Ruff, one of the most popular financial advisers of the 1970s and '80s, died Nov. 12 in Lehi. He was 85. His funeral will be Monday at 11 a.m. in an LDS stake center, 825 E. 500 North, in American Fork.

"He was great with his wit and could make fun of himself," said Mark Skousen, a Ruff protégé who publishes his own investment newsletter, "Forecasts & Strategies."

"Ruff argued that Wall Street was hazardous to your wealth, especially investing in bonds that were big losers during the inflationary '70s," Skousen said. Ruff also quipped that "to err is human; to be paid for it is divine" and that "it wasn't raining when Noah built the ark."

"We were at a conference in New Orleans once where Howard was a speaker, and I brought a 20-year-old can of freeze-dried banana chips to test his theory that you could keep freeze-dried food for years and it would still be good," Skousen recalled. "I had a can opener and had Howard open it, and all you could see in the can was black. I was worried that it could be dangerous to eat after all these years, but Howard reached in, took a chip and ate it, relating to the audience that it was pretty good. He passed the can around for others to try, and nobody got sick."

Ruff, who gained fame with his New York Times best-seller, "How to Prosper During the Coming Bad Years," was a "fellow traveler" with conservative author and lecturer Cleon Skousen, founder of such think tanks as the Freemen Institute and the National Center for Constitutional Studies, said Mark Skousen, Cleon's nephew.
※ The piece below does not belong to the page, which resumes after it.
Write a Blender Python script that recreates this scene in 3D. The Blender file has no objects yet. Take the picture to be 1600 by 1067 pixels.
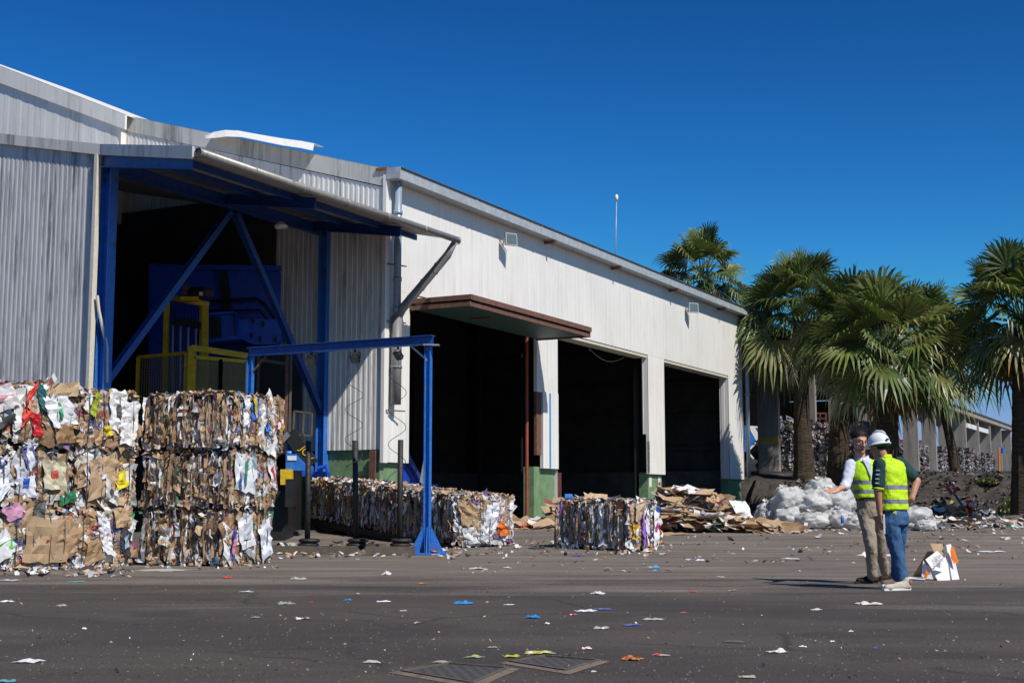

Ruff's other books included "Famine and Survival in America" (1974) and "How to Prosper in the Age of Obamanomics: A Ruff Plan for Hard Times Ahead" (2009).

Ruff also hosted his own syndicated TV show called "Ruff House." He formed a political-action committee that was dedicated to electing conservatives to public office.

Ruff raised money to oppose the U.S. Senate candidacy of Hillary Clinton in New York in 2000. He produced a TV ad that featured babies and puppies playing in Central Park. It asked rhetorically what they had in common, responding: "They have all lived in New York longer than Hillary Rodham Clinton."

Ruff also took some credit for persuading President Ronald Reagan to supply Afghan rebels with the Stinger missiles that helped defeat the invading Soviets, according to media reports. That intervention was the plot of "Charlie Wilson's War," which chronicled the efforts of Wilson to get Congress to supply the money.

Ruff had once been an aspiring singer and a music major at Brigham Young University before dropping out.

"I ran out of money and got out of college before it did me any personal harm, like ending up teaching high school music courses," he told The New York Times in 1979.